Obama Statement on the Death of Coretta Scott King
Tuesday, January 31, 2006
FOR IMMEDIATE RELEASE
Washington Contact: Robert Gibbs or Tommy Vietor, (202) 228-5511
Illinois Contact: Julian Green (312) 886-3506
Date: January 31, 2006
Obama Statement on the Death of Coretta Scott King
WASHINGTON - U.S. Senator Barack Obama (D-IL) today introduced the following statement on the death of Coretta Scott King:
When I think about Coretta Scott King, I think about the little girl who walked five miles to school on those rural Alabama roads and felt the heat of racism each day she passed the doors of the whites-only school so much closer to home.
It didn't matter, because she studied and succeeded and excelled past most of her classmates - black and white - earning a college degree and an acceptance to a prestigious graduate school up north.

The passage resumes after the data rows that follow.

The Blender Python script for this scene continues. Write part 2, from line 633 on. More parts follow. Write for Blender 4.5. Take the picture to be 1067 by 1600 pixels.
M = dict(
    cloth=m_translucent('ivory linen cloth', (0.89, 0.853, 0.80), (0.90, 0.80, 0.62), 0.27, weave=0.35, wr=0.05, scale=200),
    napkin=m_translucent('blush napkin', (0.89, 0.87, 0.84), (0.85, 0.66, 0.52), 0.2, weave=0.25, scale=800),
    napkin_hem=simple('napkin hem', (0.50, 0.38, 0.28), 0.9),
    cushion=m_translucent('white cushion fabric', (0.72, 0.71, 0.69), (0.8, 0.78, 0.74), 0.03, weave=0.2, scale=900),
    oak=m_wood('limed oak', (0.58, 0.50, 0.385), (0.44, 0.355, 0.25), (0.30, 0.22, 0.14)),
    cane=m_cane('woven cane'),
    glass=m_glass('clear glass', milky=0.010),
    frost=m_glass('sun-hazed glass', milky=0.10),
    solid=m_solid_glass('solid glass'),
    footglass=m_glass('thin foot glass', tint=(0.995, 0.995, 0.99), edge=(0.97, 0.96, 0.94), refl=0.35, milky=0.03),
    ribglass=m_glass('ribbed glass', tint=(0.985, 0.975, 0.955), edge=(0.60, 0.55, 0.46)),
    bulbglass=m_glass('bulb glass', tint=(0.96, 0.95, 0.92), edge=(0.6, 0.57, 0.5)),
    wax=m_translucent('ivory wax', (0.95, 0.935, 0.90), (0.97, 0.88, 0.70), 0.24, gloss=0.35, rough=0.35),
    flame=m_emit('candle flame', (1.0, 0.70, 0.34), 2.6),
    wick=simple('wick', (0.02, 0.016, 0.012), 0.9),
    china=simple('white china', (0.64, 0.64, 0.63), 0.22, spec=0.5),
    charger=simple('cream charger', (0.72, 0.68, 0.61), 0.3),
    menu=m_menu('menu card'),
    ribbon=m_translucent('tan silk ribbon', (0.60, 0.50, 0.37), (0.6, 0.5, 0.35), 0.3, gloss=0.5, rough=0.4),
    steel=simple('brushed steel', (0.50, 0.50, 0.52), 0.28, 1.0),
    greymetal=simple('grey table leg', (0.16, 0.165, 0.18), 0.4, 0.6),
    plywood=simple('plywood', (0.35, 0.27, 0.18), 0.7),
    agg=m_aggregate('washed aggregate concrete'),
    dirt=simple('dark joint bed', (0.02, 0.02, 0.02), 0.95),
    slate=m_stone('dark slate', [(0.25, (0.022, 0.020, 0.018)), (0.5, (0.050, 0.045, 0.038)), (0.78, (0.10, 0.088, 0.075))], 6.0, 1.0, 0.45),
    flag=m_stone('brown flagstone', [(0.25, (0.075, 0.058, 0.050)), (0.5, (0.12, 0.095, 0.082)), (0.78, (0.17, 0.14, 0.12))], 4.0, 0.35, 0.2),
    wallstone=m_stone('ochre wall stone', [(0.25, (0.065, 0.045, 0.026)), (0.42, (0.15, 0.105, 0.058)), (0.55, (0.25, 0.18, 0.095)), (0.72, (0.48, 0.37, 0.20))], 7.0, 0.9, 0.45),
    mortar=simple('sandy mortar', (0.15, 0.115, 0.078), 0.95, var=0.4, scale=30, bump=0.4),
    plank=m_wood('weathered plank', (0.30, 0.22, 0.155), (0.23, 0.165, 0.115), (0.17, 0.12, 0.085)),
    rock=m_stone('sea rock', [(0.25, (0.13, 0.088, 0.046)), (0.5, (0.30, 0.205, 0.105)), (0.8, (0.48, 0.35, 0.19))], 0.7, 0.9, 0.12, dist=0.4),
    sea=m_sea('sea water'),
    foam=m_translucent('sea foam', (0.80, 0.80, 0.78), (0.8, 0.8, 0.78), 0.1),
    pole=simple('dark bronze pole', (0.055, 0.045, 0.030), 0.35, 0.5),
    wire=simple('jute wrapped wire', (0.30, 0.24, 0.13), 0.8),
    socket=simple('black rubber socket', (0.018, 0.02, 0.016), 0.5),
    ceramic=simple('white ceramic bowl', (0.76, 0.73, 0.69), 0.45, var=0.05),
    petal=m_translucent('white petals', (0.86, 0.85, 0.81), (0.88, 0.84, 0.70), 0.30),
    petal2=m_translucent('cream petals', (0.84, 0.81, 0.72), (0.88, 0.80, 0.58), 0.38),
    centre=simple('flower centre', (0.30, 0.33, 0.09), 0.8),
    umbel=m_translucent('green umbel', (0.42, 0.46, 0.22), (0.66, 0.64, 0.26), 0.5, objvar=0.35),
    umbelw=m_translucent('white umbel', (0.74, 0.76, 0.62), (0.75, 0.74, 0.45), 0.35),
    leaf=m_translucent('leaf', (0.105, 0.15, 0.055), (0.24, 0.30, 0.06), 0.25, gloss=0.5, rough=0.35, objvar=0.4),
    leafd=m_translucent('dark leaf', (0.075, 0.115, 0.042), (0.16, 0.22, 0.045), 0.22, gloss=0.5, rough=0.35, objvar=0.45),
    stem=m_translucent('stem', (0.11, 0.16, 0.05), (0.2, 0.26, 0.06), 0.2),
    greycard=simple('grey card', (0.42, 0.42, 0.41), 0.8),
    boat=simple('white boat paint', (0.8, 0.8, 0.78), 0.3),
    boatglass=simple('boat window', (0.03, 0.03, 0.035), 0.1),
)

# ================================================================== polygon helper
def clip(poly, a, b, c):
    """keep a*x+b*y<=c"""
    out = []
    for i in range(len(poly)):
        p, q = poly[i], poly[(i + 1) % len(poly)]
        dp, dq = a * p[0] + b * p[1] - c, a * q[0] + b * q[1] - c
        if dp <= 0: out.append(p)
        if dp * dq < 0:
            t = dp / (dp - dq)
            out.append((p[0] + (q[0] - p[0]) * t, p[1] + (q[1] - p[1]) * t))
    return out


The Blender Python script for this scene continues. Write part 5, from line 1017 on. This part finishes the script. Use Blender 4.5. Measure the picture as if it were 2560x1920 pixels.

And one day she met a young preacher from Atlanta, and she fell in love with him. And he told her his dreams. And she believed in them. And she decided she would help him make them real - not just as a wife or a friend, but as a partner in freedom's cause.
Over the next years, Coretta Scott King did that in so many ways we can't even imagine - raising a family, marching through streets, inspiring through song, leading through speech, even dodging the countless attempts on her family's life.
When one of those attempts finally took her love from this world, she made the selfless decision to carry on. With no time to cry or mourn, to wallow in anger or vengeance, Coretta Scott King took to the streets just four days after the assassination and lead 50,000 through the streets of Memphis in a march for the kind of justice that her husband gave his life for.
She spent the rest of her time here marching for that same justice - leading the King Center for Nonviolent Social Change in Atlanta and spreading her family's message of hope to every corner of this world.
Shortly after Martin Luther King Jr. died, Coretta said that 'When you are willing to make sacrifices for a great cause, you will never be alone, because you will have divine companionship and the support of good people.'
Coretta Scott King died in her sleep last night, but she was certainly not alone. She was joined by the companionship and support of a loving family and a grateful nation - inspired by her cause, dedicated to her work, and mournful of her passing. My thoughts and condolences today are with her children, and may she and her husband now rest together in eternal peace.